Tech Journal

Appearance

Cluster design

The K8s cluster uses an internal network behind a microtik router (this seemed the simplest choice on a budget given my famililarity with linux and iptables).

Physical setup

Some quick photos of the setup are below, one of the PI units is a v3 system and given the limited performance this unit can deliver I've ended up turning it off. Makes the setup look neater with all the bays full though.

img_4445.jpg

img_4446.jpg

img_4447.jpg

A quick sketch of the network design:

ink.png

Learnings so far in setup:

There are some limitations to deploying a kubernetes stack locally (Bare Metal) that I've had to do some research to try to overcome.

Storage

Storage in a cloud based K8s cluster is typically allocated via the proprietary offerings of the vendor (AWS, Google, Microsoft and so on). In scoping out requirements I determined the following list:

  • I should be able to manage this internal to the cluster after setup (objects requesting storage volumes via persistent volume claims should be able to obtain these automatically).
  • The solution should offer some level of redundancy (there's not much point in building a redundant set of worker nodes that can host the application if the data does not have similar levels of coverage).
  • I am on a budget so the solution must be low-cost.

OpenEBS

https://github.com/openebs/openebs This solution looks very promising, and leverages the cluster itself for managing storage, configuring node-based storage or using this to generate cluster level replicas of data.

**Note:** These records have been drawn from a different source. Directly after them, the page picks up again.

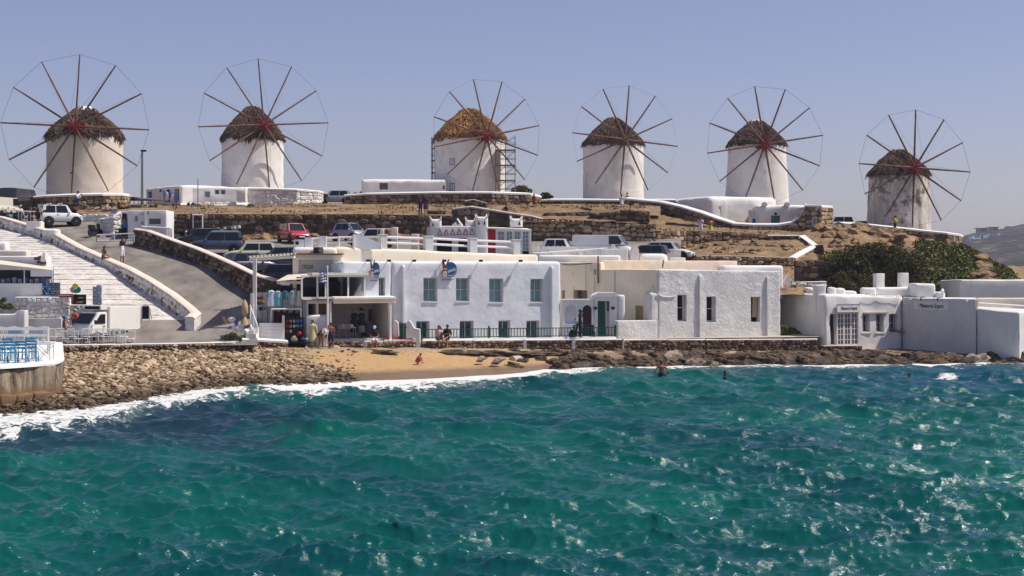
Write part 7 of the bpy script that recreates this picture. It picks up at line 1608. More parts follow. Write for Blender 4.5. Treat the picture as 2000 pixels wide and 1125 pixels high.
for u, v, ru, rv, c_ in ((158, 590, 6, 2.2, (.5, .3, .1)), (151, 591, 3, 1.6, (.55, .2, .05)), (163, 589, 2, 1.8, (.4, .12, .03)), (158, 581.5, 5.5, 1.3, (.35, .35, .5))):
    MB().prism([tuple(P(u + ru * cos(2 * pi * i / 14), v + rv * sin(2 * pi * i / 14), D) + Vector((0, -.02, 0))) for i in range(14)], (0, .006, 0)).build('printed_spot', C(*c_), o)
MB().box2((X(138, D), D + .1, Z(595, D)), (X(142, D), D + .13, Z(577, D))).build('side_card', C(.3, .16, .08), o)
o = T('chalkboard', 'A-frame blackboard with arched top at the foot of the steps', 'sign', P(284, 626, 92)); D = 92.2; zf = fz(D)
MB().prism([tuple(P(u, v, D)) for u, v in ((276, 624), (293, 624), (293, 600), (289, 595.5), (284.5, 594), (280, 595.5), (276, 600))][::1], (0, -.04, 0)).build('frame', W['white_paint'], o)
MB().box2((X(278, D), D - .056, Z(622.5, D)), (X(291, D), D - .044, Z(598.5, D))).build('board', W['dark'], o)
for u in (277, 292): MB().tube(P(u, 622, D - .02), (X(u, D), D - .1, Z(627, D)), .025, .025, 5).build('leg', W['wood'], o); MB().tube(P(u, 600, D + .02), (X(u, D), D + .5, Z(624, D)), .025, .025, 5).build('leg', W['wood'], o)
# pier with restaurant furniture
def pier():
    o = T('pier', 'concrete restaurant pier with white painted edge and stained side wall', 'pier', (-25, 66, 0))
    k = NT('stained_concrete'); b = k.b; b.inputs['Roughness'].default_value = .9
    n = k.noise(1., 6, .7, k.mapv((2.6, 2.6, .22))); n2 = k.noise(1.2, 5, .65); z = k.sep(k.pos(), 2)
    c = k.mix(k.fr(n, .4, .6), (.05, .035, .02), (.34, .27, .185)); c = k.mix(k.fr(k.math('ADD', z, k.math('MULTIPLY', n2, .5)), .75, 1.15, 1, 0), c, (.17, .1, .045)); k.l(c, b.inputs['Base Color'])
    k.l(k.bump(n, .7, .06, k.bump(n2, .7, .1)), b.inputs['Normal'])
    ft = [Vector((-48, 61, 0)), Vector((X(0, 65.4), 65.4, 0)), Vector((X(104, 67.8), 67.8, 0)), Vector((X(123, 70.6), 70.6, 0)), Vector((X(121, 86), 86, 0)), Vector((-45, 86, 0))]
    block('pier_wall', ft, -1.2, 1.62, k.m, o, rc=.15, rt=.05, amp=.08, cell=.3)
    ft2 = [p + (p - Vector((-30, 72, 0))).normalized() * .05 for p in ft]; block('pier_slab', ft2, 1.622, 1.75, W['white'], o, rc=.15, rt=.05, amp=.02, cell=.5)
    for i, (a, b_) in enumerate([((-2, 65.2), (28, 65.8)), ((30, 65.9), (62, 66.6)), ((64, 66.7), (98, 67.5))]):
        f, L = line_fr((a[0], a[1] - .15), (b_[0], b_[1] - .15)); block('footing_block', f.foot(0, L, .8, .15), -.8, .55, k.m, o, rc=.08, rt=.08, amp=.05, cell=.25)
pier()
def slat_chair_white(u, D, ang, z, lab, group, kind='slat'):
    o = T('chair', lab, 'chair', (0, 0, 0), group); w_ = W['white_paint']
    if kind == 'blank':
        s = None
    MB().box((0, 0, .45), (.42, .42, .035)).build('seat', w_, o, local=True)
    for x, y in ((-.19, -.19), (.19, -.19)): MB().box((x, y, .22), (.04, .04, .44)).build('leg', W['orange_wood'] if kind == 'wood' else w_, o, local=True)
    for x in (-.2, .2): MB().tube((x, .19, 0), (x, .25, .92), .022, .022, 6).build('leg', w_, o, local=True)
    MB().tube((-.2, .245, .9), (.2, .245, .9), .025, .025, 6).build('top_rail', w_, o, local=True); MB().tube((-.2, .22, .56), (.2, .22, .56), .018, .018, 6).build('lower_rail', w_, o, local=True)
    for i in range(6): x = -.15 + i * .06; MB().tube((x, .22, .56), (x, .245, .9), .012, .012, 4).build('back_slat', w_, o, local=True)
    o.location = (X(u, D), D, z); o.rotation_euler = (0, 0, R(ang)); return o
cu = [105, 116, 127, 141, 149, 162, 170, 186, 196, 206, 219, 230, 241, 254]
cl = ['leftmost white slat chair on the quay edge', 'second white chair from the left on the quay edge', 'white chair with orange legs below the maroon-shirted person', 'white slat chair in front of the truck bonnet', 'white slat chair below the truck windscreen, left of two', 'white slat chair below the truck windscreen, right of two', 'white chair with orange legs before the truck headlight', 'white slat chair in front of the truck cab door, left', 'white slat chair in front of the truck cab door, right', 'white chair with orange legs under the cab window', 'white slat chair at the joint of cab and box', 'white slat chair in front of the left half of the truck box', 'white slat chair in front of the middle of the truck box', 'low white chair with orange legs at the right end of the row']
c0 = None
for i, (u, L) in enumerate(zip(cu, cl)):
    kd = 'wood' if 'orange' in L else 'slat'
    slat_chair_white(u, 88.4 + (i % 3) * .25, 180 + (-6 + (i * 37) % 13) + (180 if i % 4 == 1 else 0), 1.5 if 'low' not in L else 1.36, L, 'white chairs along the quay edge', kd)
_n0 = set(o_.name for o_ in col.objects)
def blue_chair(u, D, ang, L):
    o = T('chair', L, 'chair', (0, 0, 0), 'blue chairs on the pier'); c_ = W['cyan_paint']; w_ = W['white_paint']
    m = MB(); m.box((0, 0, .46), (.46, .4, .04)); m.build('seat', c_, o, local=True)
    for z in (.66, .8, .92): MB().box((0, .2, z), (.44, .03, .09)).build('back_slat', c_, o, local=True)
    for x in (-.22, .22):
        MB().box((x, .19, .47), (.045, .045, .96)).build('leg', c_, o, local=True); MB().box((x, -.19, .23), (.045, .045, .45)).build('leg', c_, o, local=True)
        MB().box((x, 0, .2), (.03, .34, .03)).build('stretcher', c_, o, local=True)
    for s in (-1, 1):     # white curved side hoops
        pts = [(s * .255, -.24 + .5 * (t / 8) , .02 + .7 * sin(pi * (t / 8) * .5)) for t in range(9)]; MB().path(pts, .014, 5).build('side_hoop', w_, o, local=True)
    o.location = (X(u, D), D, 2.02); o.rotation_euler = (0, 0, R(ang))
for i, (u, D, a, L) in enumerate([(3, 63.1, 175, 'leftmost blue chair at the edge of the pier'), (22, 63.3, 182, 'second blue chair at the edge of the pier'), (43, 63.6, 178, 'third blue chair at the edge of the pier'), (63, 64.0, 183, 'rightmost blue chair at the edge of the pier'), (-18, 63, 178, 'blue chair cut off by the left picture edge'), (12, 65.6, 5, 'blue chair behind the first white table'), (56, 66.3, -5, 'blue chair behind the second white table')]): blue_chair(u, D, a, L)
def dtable(u, D, L):
    o = T('table', L, 'table', (X(u, D), D, 2.02), 'white tables on the pier'); x, y = X(u, D), D
    MB().box((x, y, 2.79), (.95, .75, .04)).build('table_top', W['white_paint'], o); MB().box((x, y, 2.73), (.85, .65, .07)).build('apron', W['white_paint'], o)
    for a in (-.4, .4):
        for b in (-.3, .3): MB().box((x + a, y + b, 2.37), (.05, .05, .68)).build('leg', W['white_paint'], o)
    for k, a in enumerate((-.25, 0.05)): MB().box((x + a, y - .1, 2.875), (.16, .06, .12)).build('napkin_holder', W['white_paint'], label='white napkin holder %s on the %s' % ('left' if k == 0 else 'right', L.split(' of the')[0]), cat='napkin holder')
dtable(14, 64.6, 'left white table of the pier'); dtable(44, 65.0, 'middle white table of the pier'); dtable(84, 66.0, 'right white table of the pier')
o = T('x_leg_table', 'white folding table with crossed legs at the pier corner', 'table', P(85, 700, 65.2)); x, y = X(87, 64.9), 64.9
MB().box((x, y, 2.76), (.85, .6, .03)).build('table_top', W['white_paint'], o)
for s in (-.26, .26):
    for a, b in ((-.36, .36), (.36, -.36)): MB().tube((x + a, y + s, 2.02), (x + b, y + s, 2.74), .02, .02, 5).build('leg', W['white_paint'], o)
def wavy_rail():
    o = T('wavy_railing', 'white board railing with wavy top and rows of turned balusters on the pier', 'railing', P(48, 655, 70)); D = 70.5
    top = [(u, 634 + 1.4 * sin(u * .2)) for u in range(-90, 98, 4)]
    MB().prism([tuple(P(u, v, D)) for u, v in top] + [tuple(P(96, 641, D)), tuple(P(-90, 641, D))], (0, .06, 0)).build('wavy_board', W['white_paint'], o)
    MB().box2((X(-90, D), D, Z(654, D)), (X(96, D), D + .06, Z(648.5, D))).build('middle_board', W['white_paint'], o)
    MB().box2((X(94.5, D), D - .02, 2.02), (X(98, D), D + .08, Z(634, D))).build('post', W['white_paint'], o)
    for i in range(46):
        u = -88 + i * 4; c_ = W['cyan_paint'] if i % 11 > 3 else W['white_paint']
        MB().tube(P(u, 641, D + .03), P(u, 648.5, D + .03), .022, .022, 5).build('baluster', c_, o)
        if i % 2 == 0: MB().tube(P(u, 654, D + .03), P(u, 660, D + .03), .025, .025, 5).build('baluster', c_, o)
wavy_rail()
for o_ in list(col.objects):      # the terrace furniture stands on the pier floor
    if o_.name not in _n0 and o_.parent is None: o_.location = (o_.location.x * (o_.location.y + 4.2) / o_.location.y, o_.location.y + 4.2, o_.location.z - .27)
MB().box2((X(-60, 87.2), 86.9, 1.2), (X(95, 87.2), 87.4, 1.62)).build('quay_kerb', W['white'], label='white kerb behind the pier furniture', cat='kerb')
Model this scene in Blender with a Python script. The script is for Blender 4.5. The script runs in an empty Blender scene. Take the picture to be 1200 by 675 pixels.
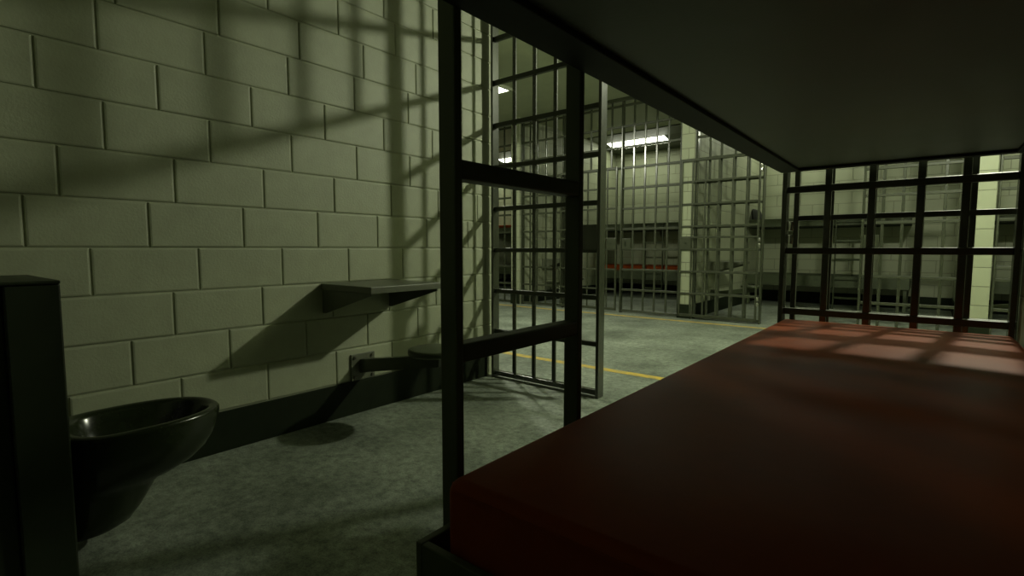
import bpy, bmesh, math, random
from mathutils import Vector, Matrix
random.seed(7)
C = bpy.context.scene.collection
PI = math.pi

# ------------------------------------------------------------------ materials
def mat(name, base, rough=.5, metallic=0., noise=0., nscale=30., bump=0., bscale=120., spec=.5, rvar=0.):
    m = bpy.data.materials.new(name); m.use_nodes = True
    nt = m.node_tree; b = nt.nodes['Principled BSDF']
    b.inputs['Base Color'].default_value = (*base, 1)
    b.inputs['Roughness'].default_value = rough
    b.inputs['Metallic'].default_value = metallic
    b.inputs['Specular IOR Level'].default_value = spec
    tc = nt.nodes.new('ShaderNodeTexCoord')
    if noise > 0:
        n = nt.nodes.new('ShaderNodeTexNoise'); n.inputs['Scale'].default_value = nscale
        n.inputs['Detail'].default_value = 8; n.inputs['Roughness'].default_value = .65
        nt.links.new(tc.outputs['Object'], n.inputs['Vector'])
        r = nt.nodes.new('ShaderNodeValToRGB')
        r.color_ramp.elements[0].position = .3; r.color_ramp.elements[1].position = .7
        r.color_ramp.elements[0].color = (*[c*(1-noise) for c in base], 1)
        r.color_ramp.elements[1].color = (*[min(1, c*(1+noise)) for c in base], 1)
        nt.links.new(n.outputs['Fac'], r.inputs['Fac'])
        nt.links.new(r.outputs['Color'], b.inputs['Base Color'])
        if rvar > 0:
            mp = nt.nodes.new('ShaderNodeMapRange')
            mp.inputs['To Min'].default_value = rough-rvar; mp.inputs['To Max'].default_value = rough+rvar
            nt.links.new(n.outputs['Fac'], mp.inputs['Value']); nt.links.new(mp.outputs['Result'], b.inputs['Roughness'])
    if bump > 0:
        n2 = nt.nodes.new('ShaderNodeTexNoise'); n2.inputs['Scale'].default_value = bscale
        n2.inputs['Detail'].default_value = 4
        nt.links.new(tc.outputs['Object'], n2.inputs['Vector'])
        bp = nt.nodes.new('ShaderNodeBump'); bp.inputs['Strength'].default_value = bump; bp.inputs['Distance'].default_value = .01
        nt.links.new(n2.outputs['Fac'], bp.inputs['Height']); nt.links.new(bp.outputs['Normal'], b.inputs['Normal'])
    return m

WALLC = (.33, .355, .235)
M = {}
M['wall'] = mat('painted_block', WALLC, .55, noise=.07, nscale=9, bump=.12, bscale=90)
M['plain'] = mat('painted_plaster', (.27, .29, .2), .6, noise=.06, nscale=6, bump=.08)
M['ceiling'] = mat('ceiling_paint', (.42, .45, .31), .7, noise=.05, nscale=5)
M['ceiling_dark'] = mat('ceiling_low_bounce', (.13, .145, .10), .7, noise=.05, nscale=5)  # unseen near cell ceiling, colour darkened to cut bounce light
M['rim'] = mat('shaded_bunk_paint', (.016, .021, .008), .6, noise=.2, nscale=12, spec=.2)  # bunk paint darkened: the shade on the rim is put into its colour
M['base'] = mat('baseboard_paint', (.010, .015, .006), .7, noise=.2, nscale=12, spec=.15)
M['steel'] = mat('dark_painted_steel', (.04, .052, .022), .4, noise=.18, nscale=22, bump=.04, bscale=200, rvar=.08)
M['bar'] = mat('bar_paint', (.034, .040, .022), .25, noise=.08, nscale=25, rvar=.03, spec=1.)
M['rail'] = mat('worn_bar_paint', (.042, .048, .027), .45, noise=.12, nscale=25, rvar=.05, spec=.4)
M['bunk'] = mat('bunk_paint', (.06, .075, .036), .5, noise=.15, nscale=12, bump=.03, rvar=.08)
M['enamel'] = mat('dark_enamel', (.014, .020, .007), .2, noise=.2, nscale=8, rvar=.06)
M['cabinet'] = mat('dark_steel_panel', (.018, .026, .010), .45, noise=.2, nscale=7, rvar=.08)
M['shelf'] = mat('shelf_paint', (.10, .11, .07), .45, noise=.15, nscale=14, rvar=.08)
M['bolt'] = mat('bolt_metal', (.12, .12, .09), .35, metallic=.8)
M['bright'] = mat('worn_steel', (.55, .55, .5), .25, metallic=1.)
M['vinyl'] = mat('red_vinyl', (.235, .042, .004), .5, noise=.14, nscale=5, bump=.05, bscale=14, rvar=.05, spec=.08)
M['dark_matte'] = mat('dark_matte', (.012, .015, .008), .9, noise=.2, nscale=30)  # tone of the unidentified shapes on the far upper bunks

def brick_mat():
    m = bpy.data.materials.new('block_courses'); m.use_nodes = True
    nt = m.node_tree; b = nt.nodes['Principled BSDF']; b.inputs['Roughness'].default_value = .55
    geo = nt.nodes.new('ShaderNodeNewGeometry'); sp = nt.nodes.new('ShaderNodeSeparateXYZ')
    nt.links.new(geo.outputs['Position'], sp.inputs[0])
    ad = nt.nodes.new('ShaderNodeMath'); ad.operation = 'ADD'
    nt.links.new(sp.outputs['X'], ad.inputs[0]); nt.links.new(sp.outputs['Y'], ad.inputs[1])
    cb = nt.nodes.new('ShaderNodeCombineXYZ')
    nt.links.new(ad.outputs[0], cb.inputs['X']); nt.links.new(sp.outputs['Z'], cb.inputs['Y'])
    t = nt.nodes.new('ShaderNodeTexBrick')
    t.inputs['Scale'].default_value = 1; t.inputs['Brick Width'].default_value = .4; t.inputs['Row Height'].default_value = .2
    t.inputs['Mortar Size'].default_value = .006; t.inputs['Mortar Smooth'].default_value = .4
    t.inputs['Color1'].default_value = (*WALLC, 1); t.inputs['Color2'].default_value = (*[c*.94 for c in WALLC], 1)
    t.inputs['Mortar'].default_value = (*[c*.62 for c in WALLC], 1)
    nt.links.new(cb.outputs[0], t.inputs['Vector']); nt.links.new(t.outputs['Color'], b.inputs['Base Color'])
    bp = nt.nodes.new('ShaderNodeBump'); bp.inputs['Strength'].default_value = .6; bp.inputs['Distance'].default_value = .01; bp.invert = True
    nt.links.new(t.outputs['Fac'], bp.inputs['Height']); nt.links.new(bp.outputs['Normal'], b.inputs['Normal'])
    return m
M['brick'] = brick_mat()

def floor_mat(name, paint=None):
    m = bpy.data.materials.new(name); m.use_nodes = True
    nt = m.node_tree; b = nt.nodes['Principled BSDF']
    geo = nt.nodes.new('ShaderNodeNewGeometry')
    def noise(scale, detail=8, rough=.6):
        n = nt.nodes.new('ShaderNodeTexNoise'); n.inputs['Scale'].default_value = scale
        n.inputs['Detail'].default_value = detail; n.inputs['Roughness'].default_value = rough
        nt.links.new(geo.outputs['Position'], n.inputs['Vector']); return n
    def ramp(src, stops):
        r = nt.nodes.new('ShaderNodeValToRGB'); e = r.color_ramp.elements
        e[0].position, e[0].color = stops[0][0], (*stops[0][1], 1)
        e[1].position, e[1].color = stops[-1][0], (*stops[-1][1], 1)
        for p, c in stops[1:-1]:
            k = e.new(p); k.color = (*c, 1)
        nt.links.new(src.outputs['Fac'], r.inputs['Fac']); return r
    def mix(kind, fac, a, c):
        x = nt.nodes.new('ShaderNodeMix'); x.data_type = 'RGBA'; x.blend_type = kind; x.inputs[0].default_value = fac
        nt.links.new(a.outputs[0] if a.bl_idname != 'ShaderNodeMix' else a.outputs[2], x.inputs[6])
        nt.links.new(c.outputs[0] if c.bl_idname != 'ShaderNodeMix' else c.outputs[2], x.inputs[7]); return x
    a = ramp(noise(1.6, 6, .6), [(.32, (.13, .152, .112)), (.5, (.24, .275, .215)), (.68, (.35, .39, .31))])
    g = ramp(noise(22, 12, .8), [(.36, (.25, .25, .25)), (.5, (.8, .8, .8)), (.64, (1.3, 1.3, 1.3))])
    s = ramp(noise(160, 3, .6), [(.32, (.3, .3, .3)), (.45, (.9, .9, .9)), (.7, (1.2, 1.2, 1.2))])
    col = mix('MULTIPLY', .75, mix('MULTIPLY', .85, a, g), s)
    if paint:
        r = ramp(noise(14, 8, .7), [(.42, (0, 0, 0)), (.58, (1, 1, 1))])
        x = nt.nodes.new('ShaderNodeMix'); x.data_type = 'RGBA'
        mp = nt.nodes.new('ShaderNodeMapRange'); mp.inputs['To Min'].default_value = .55; mp.inputs['To Max'].default_value = 1.
        nt.links.new(r.outputs['Color'], mp.inputs['Value']); nt.links.new(mp.outputs['Result'], x.inputs[0])
        nt.links.new(col.outputs[2], x.inputs[6]); x.inputs[7].default_value = (*paint, 1)
        nt.links.new(x.outputs[2], b.inputs['Base Color'])
    else:
        nt.links.new(col.outputs[2], b.inputs['Base Color'])
    rr = noise(5, 6); mp = nt.nodes.new('ShaderNodeMapRange')
    mp.inputs['To Min'].default_value = .42; mp.inputs['To Max'].default_value = .8
    nt.links.new(rr.outputs['Fac'], mp.inputs['Value']); nt.links.new(mp.outputs['Result'], b.inputs['Roughness'])
    bp = nt.nodes.new('ShaderNodeBump'); bp.inputs['Strength'].default_value = .25; bp.inputs['Distance'].default_value = .01
    nt.links.new(noise(60, 6).outputs['Fac'], bp.inputs['Height']); nt.links.new(bp.outputs['Normal'], b.inputs['Normal'])
    return m
M['floor'] = floor_mat('worn_concrete')
M['yellow'] = floor_mat('yellow_floor_paint', (.62, .43, .05))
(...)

Unfortunately its support for ARM devices is still rather limited, so something I'll leave for future exploration once this issue is merged into the main EBS git branch.

NFS

https://github.com/helm/charts/tree/master/stable/nfs-client-provisioner The NFS client provisioner allows exposure of an NFS storage volume as dynamic storage. The provisioner then allocates sub-folders as volumes exposed to particular pods.

While learning about storage and setup I have opted for this solution. I have an exisitng Synology NAS which can provide a reasonable level of throughput and as the system has 4 bays, can provide an acceptable level of redundancy for my purposes.

Setting the client up has been quite a journey. Storage options I've found to be effective are as follows when launching the helm client:

mountOptions:

["rw","bg","hard","nointr","rsize=32768","wsize=32768","tcp","noac","actimeo=0","vers=3","timeo=600"]

These were borrowed from an optimal configuration for database storage online (which is a bit of a minefield when using NFS). Probably the key items here are the read and write size of 32 kilobytes - an attempt to optimize data throughput.

When using this client the web UI for the NAS and the use of NFS storage allows inspection of data, which has been very useful in troubleshooting. As an example, at one stage the timestamp on files helped me identify a mistaken assumption I had made on how statefulsets were allocated and re-allocated. nfs-common-client.png

Load balancing

Without a load balancer on the front end, the internal redundancy of the platform is a tad ineffective. Exposing a highly robust platform through a single physical raspberry pi system leaves me unable to reboot that particular PI without needing manual intervetion.

MetalLB

MetalLB offers a load balancing solution for bare metal kubernets clusters. It offers two modes for operation:

  1. A layer 2 based method where the cluster nodes elect a node to own a shared IP address, but are able to switch ownership in the event that a node becomes unavailable.
  2. A layer 3 BGP routing solution where the path to the address is modified. This allows multiple nodes to host the shared IP. The first option is fairly simple but does require the worker nodes to exist on the same layer 2 network (so for large scale deployments where worker nodes may span several data centres this would not be ideal). The second does not have this limitation but at the point where cut-over occurs there is a brief disruption of network connectivity.

Having no need for a more complex routed solution, and with only 3 worker nodes the first option is sufficient for this deployemnt.

Update: After scaling up to 5 nodes, I needed to expand to use a second gigabit switch in order to have sufficient network ports to keep everything attached. MetalLB held up as expected. The Layer 2 implementation appears to be a quite robust and simple solution for any cluster with a single layer 2 architecture (i.e. all worker nodes behind a router on a single switched network).

Ingress

I've settled on Nginx as my preferred ingress controller for now. Envoy based solutions look promising but I'm yet to see good coverage across ARM devices.

Helm

After many deploy and tear down exercises I've begun leveraging Helm v3 for deployments - this allows for a much cleaner deployment and uninstall.

I have created a public GitHub repository hosting my customized charts (including this wiki, and the git repository gitea): https://github.com/Joel-Butler/k8s-charts while I keep some of the more sensitive customization data locally, these charts are the underlying deployments that drive this site.

Note: I've intentionally kept secrets out of both the public and private git repository. For now these are manually injected. I'd like to work out a more robust solution as part of establishing a CICD pipeline. More on that later though.